Утром наш учитель видел, как ребята шли в школу, оставляя свои подарки до вечера охраннику — оставлять их в комнате они боялись. Другая история произошла лет десять назад, когда я была со своими учениками в Плесе. Мы остановились на станции юного туриста, которая теперь уже не существует. Там же ночевала группа детей из детского дома, которых в поход привел очень симпатичный пожилой учитель. Он выглядел достойно, общался с ребятами хорошо, и сам факт, что он повез детей из детдома в поход, говорит о его добрых намерениях. Однако вечером все дети — возрастом от девяти до тринадцати лет — оказались совершенно пьяны. Они напились так, что их бросало от стены к стене, когда они шли по коридору. Мы, взрослые, были в ужасе, а наши ученики подошли к воспитателю и спросили, как ему не стыдно. Он ответил, что это единственная радость для его учеников, и не может их ее лишать.

Это истории о двух, очевидно, не самых плохих детских домах. Там, может быть, и не совершают чудес, но, по крайней мере, заботятся о своих воспитанниках. Я, слава Богу, не слышала о том, чтобы в нашем «подопечном» детском доме учителя как-то издевались над детьми. Надеюсь, что этого нет. Но все-таки они живут в комнатах, где стоит восемь кроватей и восемь тумбочек, и больше ничего. После девятого класса их выбрасывают из школы, а значит, и из детдома в ПТУ и общежития, и многие девочки уже через год становятся матерями и отдают своих детей в детский дом.

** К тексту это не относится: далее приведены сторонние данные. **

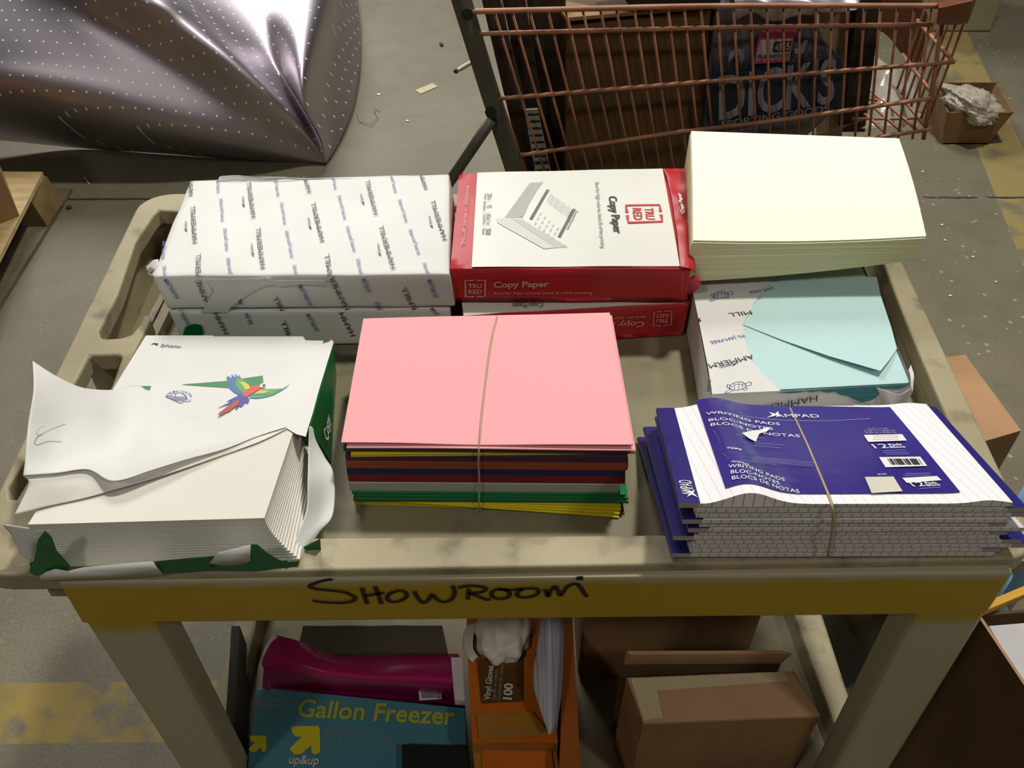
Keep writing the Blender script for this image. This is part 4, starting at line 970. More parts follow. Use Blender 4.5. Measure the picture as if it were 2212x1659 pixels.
for i in range(6): stroke(mb, SM, [(610+i*3, 1394+i*9), (660+i*9, 1402+i*9)], .0012, mat('pack_print', '#c4708f', .4), e=.006, smooth=False)
mb.build('printed_lines', pk)
mb = MB(); mb.tube([pz(594, 1374, .471), pz(577, 1400, .472), pz(564, 1440, .458), pz(560, 1486, .42)], .004, MAGW, 6); mb.build('white_end_seal', pk)
mb = MB(); quadslab(mb, [(974, 1420), (1000, 1420), (1006, 1514), (982, 1512)], .443, .012, MAGW); mb.build('white_end_tab', pk)
mb = MB(); S = quadslab(mb, [(655, 1352), (955, 1352), (968, 1408), (640, 1412)], .44, .12, mat('smoky_plastic', '#4a4038', .15, alpha=.75), wr=.002)
mb.build('plastic_clamshell', label='smoky clear plastic clamshell behind the magenta packet on the lower shelf', cat='plastic container')
ORG = mat('glove_box_orange', '#c0651c', .4, c2='#b0560f', scale=8); BRN = mat('glove_label_brown', '#5b3a12', .4); ORD = mat('glove_box_deep', '#a8762a', .4, c2='#94601c', scale=6)
gb = thing('glove_box', tuple(pz(1100, 1470, .31)), 'orange vinyl glove box with white gloves bursting from its torn opening', 'glove box')
mb = MB(); S = quadslab(mb, [(1006, 1318), (1168, 1318), (1205, 1604), (1020, 1606)], .455, .14, ORG, ORD, n=8, wr=.002)
poly(mb, S, [(1030, 1425), (1130, 1420), (1128, 1518), (1040, 1522)], BRN, .0025)
text(mb, S, 'Vinyl Gloves', (1058, 1516), (1066, 1442), .008, INKLG, .02, e=.004)
text(mb, S, 'Gants en vinyle', (1070, 1516), (1076, 1450), .005, INKG, 0, e=.004); text(mb, S, 'Guantes de vinilo', (1080, 1516), (1088, 1440), .005, INKG, 0, e=.004)
text(mb, S, '100', (1105, 1515), (1108, 1480), .011, INKLG, .03, e=.004)
poly(mb, S, [(1030, 1545), (1150, 1540), (1190, 1590), (1035, 1600)], ORD, .003)
for i in range(6): 
    cx, cy = 1058+i*16, 1588-i*1.2; stroke(mb, S, [(cx+4*math.cos(t), cy+4*math.sin(t)) for t in [k*math.pi/3 for k in range(7)]], .0008, INKG, e=.0045)
for i in range(4):
    cx, cy = 1146+i*2.5, 1445-i*28; stroke(mb, S, [(cx+5*math.cos(t), cy+5*math.sin(t)) for t in [k*math.pi/3 for k in range(7)]], .0009, mat('print_orange', '#d98a3c', .4), e=.003)
mb.build('carton', gb, bevel=.001)
GLV = mat('white_vinyl', '#cfc9b8', .45, c2='#beb8a6', scale=10)
bm = bmesh.new(); bmesh.ops.create_icosphere(bm, subdivisions=4, radius=1); c0 = pz(1085, 1372, .46); mb = MB()
vs = []
for v in bm.verts:
    d = Vector(v.co); k = 1+.22*mnoise.noise(d*2.2)+.10*abs(mnoise.noise(d*6)); vs.append(c0+V(d.x*.036*k, d.y*.042*k, d.z*.022*k+.004))
mb.add(vs, [[v.index for v in f.verts] for f in bm.faces], GLV); bm.free()
mb.build('vinyl_gloves', gb, smooth=True)
mb = MB(); mb.grid(smooth_grid([rpx([(1008, 1352, .457), (1000, 1380, .465), (1004, 1410, .46), (1020, 1432, .457)]), rpx([(1030, 1345, .458), (1022, 1375, .475), (1022, 1402, .472), (1034, 1420, .459)])], 10, 6, .003, 50), GLV); mb.build('glove_cuff', gb, smooth=True, solid=.0008)
gb2 = thing('glove_box', tuple(pz(1110, 1640, .31)), 'second orange glove box at the very bottom edge, below the open one', 'glove box')
mb = MB(); S = quadslab(mb, [(1022, 1608), (1200, 1606), (1216, 1720), (1030, 1722)], .43, .115, ORD, ORG, wr=.002)
poly(mb, S, [(1040, 1622), (1190, 1618), (1200, 1700), (1045, 1700)], ORG, .003)
for i in range(5):
    cx, cy = 1050+i*18, 1620; stroke(mb, S, [(cx+5*math.cos(t), cy+5*math.sin(t)) for t in [k*math.pi/3 for k in range(7)]], .0008, INKG, e=.005)
mb.build('carton', gb2, bevel=.001)
mb = MB(); PG = mat('notebook_pages', '#b9b4bb', .7, c2='#8f8a92', scale=1, stretch=(420, 3, 3), lo=.4, hi=.6)
for k in range(5):
    o = k*5
    rows = [rpx([(1172+o, 1322, .50-k*.002), (1190+o, 1320, .51-k*.002), (1212+o*.4, 1320, .50)]), rpx([(1160+o, 1400, .495-k*.002), (1185+o, 1398, .505), (1210+o*.4, 1400, .495)]), rpx([(1152+o, 1478, .49-k*.002), (1178+o, 1475, .5), (1206+o*.4, 1480, .49)]), rpx([(1186+o*.5, 1588-k*4, .475), (1192+o*.5, 1580-k*4, .476), (1198+o*.3, 1572-k*4, .475)])]
    mb.grid(smooth_grid([[p-V(0, 0, k*.003) for p in r] for r in rows], 10, 20), PG, flip=True)
mb.build('notebook', smooth=True, solid=.0008, label='white notebook with fanned lined pages tucked beside the orange glove box', cat='notebook')
mb = MB(); quadslab(mb, [(1218, 1320), (1236, 1320), (1256, 1700), (1208, 1700)], .46, .14, mat('orange_folder', '#a3571c', .5, c2='#8f4a15', scale=8))
mb.build('cardboard_divider', label='rust orange upright carton side right of the notebook on the lower shelf', cat='carton')
# shallow brown crate around the left items
mb = MB(); DK = mat('dark_tote', '#2a241c', .5)
quadslab(mb, [(500, 1352), (518, 1352), (500, 1700), (478, 1700)], .40, .085, DK); mb.build('tote_side', label='dark plastic tote wall left of the blue freezer box', cat='tote')
mb = MB(); S = quadslab(mb, [(868, 1608), (1010, 1612), (1010, 1720), (870, 1716)], .415, .012, mat('black_tray', '#1d2421', .3)); mb.build('black_tray', label='small black tray lying over the lower right corner of the blue freezer box', cat='tray')
# cardboard boxes
bx = thing('cardboard_box', (.23, .25, SZ), 'large tan cardboard box at the back of the lower shelf', 'cardboard box')
q = [pz(1268, 1290, .52), pz(1664, 1288, .52)]; yb_ = (q[0][1]+q[1][1])/2
mb = MB(); mb.box((q[0][0], yb_, .312), (q[1][0], yb_+.22, .56), CBD); mb.build('box_body', bx, bevel=.006)
bx = thing('cardboard_box', (.23, -.03, SZ), 'open taped brown cardboard box at the front of the lower shelf', 'cardboard box')
A, B_, C_, D_ = pz(1360, 1464, .50), pz(1690, 1450, .50), pz(1772, 1546, .485), pz(1390, 1562, .485)
yk = pz(1360, 1408, .53)[1]
mb = MB(); mb.hexa([A+V(-.002, 0, .0), B_+V(.012, 0, .0), C_, D_], [A+V(-.002, 0, -.004), B_+V(.012, 0, -.004), C_-V(0, 0, .004), D_-V(0, 0, .004)], CBL); mb.build('front_flap', bx)
mb = MB(); SF = Surf(A+V(0, 0, .001), B_+V(0, 0, .001), C_+V(0, 0, .001), D_+V(0, 0, .001))
poly(mb, SF, [(1362, 1466), (1690, 1452), (1706, 1471), (1420, 1492), (1432, 1550), (1390, 1556)], TAPEC, .0006); mb.build('packing_tape', bx)
mb = MB(); mb.hexa([D_+V(0, .003, -.004), C_+V(0, .003, -.004), C_+V(0, 0, -.004), D_+V(0, 0, -.004)], [V(D_[0], D_[1]+.003, .312), V(C_[0], C_[1]+.003, .312), V(C_[0], C_[1], .312), V(D_[0], D_[1], .312)], CBD)
mb.hexa([A+V(-.004, 0, 0), A, D_+V(.003, 0, -.004), D_+V(0, 0, -.004)], [V(A[0]-.004, A[1], .312), V(A[0], A[1], .312), V(D_[0]+.003, D_[1], .312), V(D_[0], D_[1], .312)], CBD)
mb.hexa([B_+V(.012, 0, 0), B_+V(.015, 0, 0), C_+V(0, 0, -.004), C_+V(-.003, 0, -.004)], [V(B_[0]+.012, B_[1], .312), V(B_[0]+.015, B_[1], .312), V(C_[0], C_[1], .312), V(C_[0]-.003, C_[1], .312)], CBD)
bb = [pz(1352, 1408, .525), pz(1700, 1406, .525)]
mb.box((bb[0][0], bb[0][1], .312), (bb[1][0], bb[0][1]+.004, .50), CBK); mb.build('box_body', bx)
mb = MB(); mb.hexa([pz(1354, 1406, .527), pz(1690, 1405, .527), pz(1712, 1412, .525), pz(1362, 1414, .525)], [bb[0]+V(0, .005, -.03), bb[1]+V(0, .005, -.03), bb[1]+V(0, 0, -.03), bb[0]+V(0, 0, -.03)], CBL); mb.build('back_flap', bx)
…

Их жизни искорежены.

Мы прекрасно знаем, что усыновление — это всегда шанс для ребенка начать нормальную жизнь. Конечно, встречаются плохие, жестокие, небрежные усыновители. К сожалению, статистика показывает, что среди российских приемных родителей их больше, чем среди американских. Но мы должны помнить, что каждый день, проведенный в детском доме, калечит ребенка, вычитает время из его жизни и лишает будущего. Запрет на усыновление детей из российских детдомов для множества прекрасных и добрых людей из Соединенных Штатов — это само по себе преступление.

Я увидела на телеканале «Дождь» кадр, который меня ужаснул: Елена Мизулина, не самый плохой из депутатов Думы, удирая от интервьюера, бросила фразу: «это политическое решение», а на вопрос о стыде ответила: «Нет». Да, закон, запрещающий американцам усыновление, — это политическое решение. Это подлое решение, когда в ответ на действия политиков мстят детям. Поэтому я обращаюсь к своим коллегам и друзьям, знакомым и даже к тем, кого не знаю, призывая выйти 13 числа в 13 часов в центр Москвы, в то место, откуда начнется марш, если мэрия даст согласие. Я призываю тех, кто живет в других городах, следовать примеру Калининграда и проводить свои марши в этот день.

Я слышу, как мне отвечают: «Да это же бессмысленно». Но могу сказать, что это не будет бессмысленно даже при участии нескольких сотен человек; чем больше нас будет, тем громче след будет слышен. И я полагаю, что найдутся депутаты, которым станет стыдно — и это уже будет шаг вперед. Чем больше мы будем давить, тем больше шансов, что этот безжалостный закон будет отменен.

Есть и другой важный довод. Сократ, ожидая исполнения приговора, сказал, что он не может нарушать закон, даже если он несправедлив. Он не покинул государство, где существуют эти законы, и не пытался их изменить — как же он теперь может возражать против них? Это для меня важнейший урок. Я не планирую покидать страну, а значит, если не буду пытаться изменить законы, получится, что я их одобряю. Если я не выйду 13 числа на марш, независимо от того, будет он согласован или нет, какой маршрут будет выбран и какая погода на улице, это будет означать, что я одобряю закон, принятый подлецами. И часть ответственности за загубленные жизни детей из детских домов будет лежать и на мне. Я этого для себя не хочу.